Der Geschäftswert für das Beschwerdeverfahren wird auf 50.000 € festgesetzt.
Gründe
I.
Mit Bescheid vom 23. Oktober 2006 widerrief die Antragsgegnerin die Zulassung des Antragstellers zur Rechtsanwaltschaft gemäß § 14 Abs. 2 Nr. 7 BRAO wegen Vermögensverfalls, weil der Antragsteller mit vier Haftbefehlen zur Abgabe der eidesstattlichen Versicherung und wegen der am 15. Juni 2005 abgegebenen eidesstattlichen Versicherung im Schuldnerverzeichnis eingetragen sei. Den Antrag auf gerichtliche Entscheidung hat der Anwaltsgerichtshof zurückgewiesen. Dagegen richtet sich die sofortige Beschwerde des Antragstellers, deren Zurückweisung die Antragsgegnerin beantragt.
II.
Das Rechtsmittel ist zulässig (§ 42 Abs. 1 Nr. 2, Abs. 4 BRAO), bleibt jedoch in der Sache ohne Erfolg.

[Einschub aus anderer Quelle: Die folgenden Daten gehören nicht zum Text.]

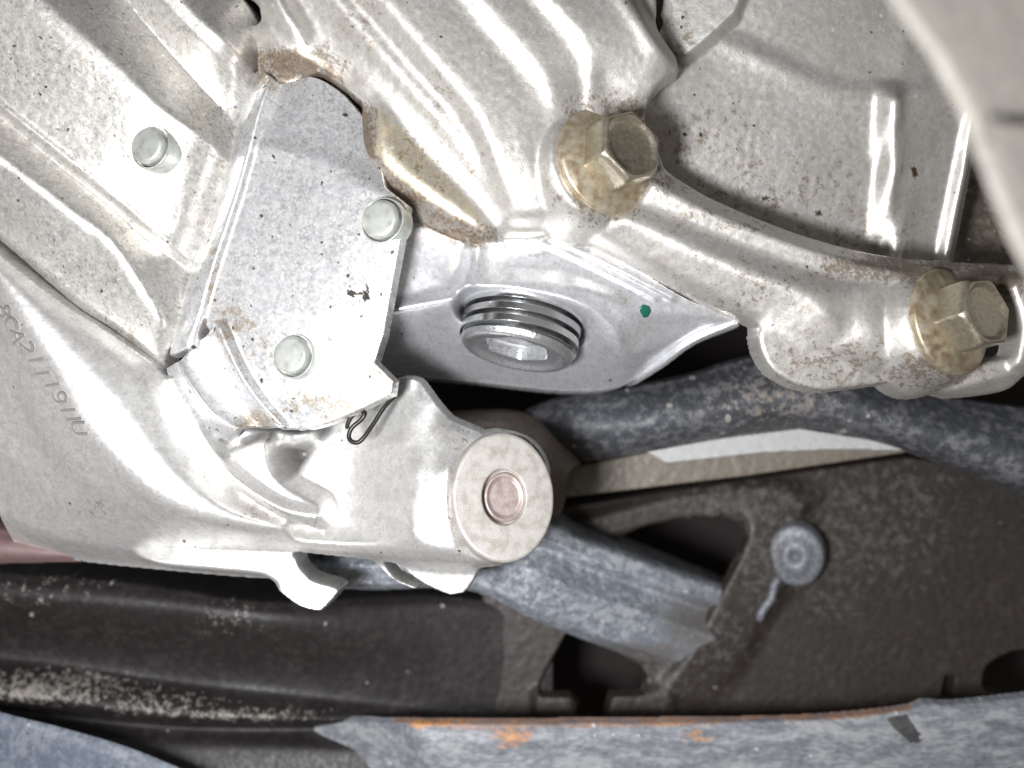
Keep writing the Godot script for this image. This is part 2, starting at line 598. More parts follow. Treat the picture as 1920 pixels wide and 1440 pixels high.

1. Nach § 14 Abs. 2 Nr. 7 BRAO ist die Zulassung zur Rechtsanwaltschaft zu widerrufen, wenn der Rechtsanwalt in Vermögensverfall geraten ist, es sei denn, dass dadurch die Interessen der Rechtsuchenden nicht gefährdet sind. Zutreffend hat der Anwaltsgerichtshof die Voraussetzungen eines Vermögensverfalls zum maßgeblichen Zeitpunkt des Widerrufsbescheids als belegt angesehen, weil der Antragsteller damals aufgrund der Abgabe der eidesstattlichen Versicherung und den zuvor erlassenen vier Haftbefehlen zur Erzwingung der Abgabe dieser Versicherung im Schuldnerverzeichnis (§ 915 ZPO) eingetragen war; damit wurde der Vermögensverfall nach § 14 Abs. 2 Nr. 7 (2. Halbsatz) BRAO gesetzlich vermutet. Für eine Widerlegung der Vermutung oder auch nur für eine nachträgliche Konsolidierung der Vermögensverhältnisse des Antragstellers, die zu berücksichtigen wäre (Senat, BGHZ 75, 356; 84, 149), ist nichts ersichtlich. Der Antragsteller hat vielmehr vor dem Anwaltsgerichtshof Schulden im Umfang von 1,5 Mio. € bei monatlichen Einkünften von bis zu 2.300 € brutto eingeräumt und bestreitet den Vermögensverfall selbst auch im Beschwerdeverfahren nicht. Er wird auch durch das am 12. Oktober 2007 eröffnete Insolvenzverfahren über das Vermögen des Antragstellers weiterhin gesetzlich vermutet.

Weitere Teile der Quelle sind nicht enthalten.